Whether Google can actually pull this off is dependent on a lot of factors. We outlined them before, and now that the pricing model and at least a few of the major game releases are known, it’s still not a slam dunk either way. Stadia’s success is still going to be extremely dependent on securing game releases for its new and unique system, and Google’s ability to market it effectively…something the company hasn’t been very good at in the past.
But the truly crucial test will be whether Google can actually deliver on its promise of seamless online play at as little as 10 megabits per second speed. Publishers and console manufacturers have had a hard enough time doing that on regular multiplayer, let alone constant high-speed streaming of every aspect of the experience. If anyone can do it, Google can—but it’s probably going to take them a while to iron out the kinks of the full-scale system.

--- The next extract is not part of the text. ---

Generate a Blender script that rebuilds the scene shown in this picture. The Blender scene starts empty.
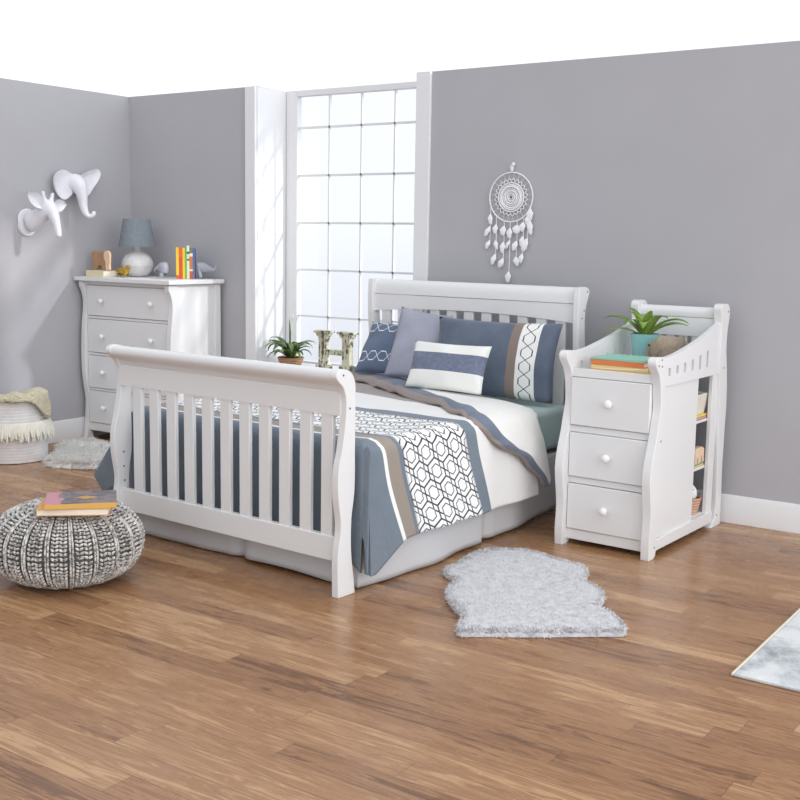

No Need To Rush: It Doesn’t Even Offer Any Major Exclusives
In summary, don’t feel like you need to get into Stadia immediately, especially if you already have a current gaming system. The platform isn’t offering a significant discount on its introductory hardware, and it’ll be free to try next year anyway. (Generic controllers like the Xbox One pad will definitely work on laptops and desktops, and possibly phones, too.) Perhaps most disheartening, it’s not offering any significant exclusive games: there’s nothing on Stadia you can’t play if you already have a decent gaming PC, Xbox One, or PS4.
It doesn’t help that, at least at the moment, Google hasn’t shown any major exclusive titles for Stadia. Exclusives aren’t a popular feature with consumers—no one likes to be locked out of experiences—but it’s an undeniable draw for consoles and even PC platforms, like EA’s Origin or the Epic Game Store. The PS4 has dominated this generation thanks to an impressive stable of both first-party and third-party exclusive games. I get the feeling that developers are taking the same wait-and-see approach to Stadia that I’m recommending for consumers themselves. Porting a game to Stadia should be easy thanks to wide compatibility with development tools, but it’s not free. Right now the biggest titles Google has announced for Stadia—Destiny 2, DOOM Eternal, Mortal Kombat 11, Borderlands 3—are all available elsewhere already (or will be in the future).
If you happen to know that you want to try Stadia, and you could use a 4K-enabled Chromecast, there’s nothing to lose by pre-ordering. But if you’re not entirely sure you want in, it’s probably best to wait: you’ll only be getting onto Stadia during the few months that it’s least appealing and least capable. And if Stadia ends up abandoned or forgotten, like so many Google services, that $130 would be better spent on a newer console or a couple of games.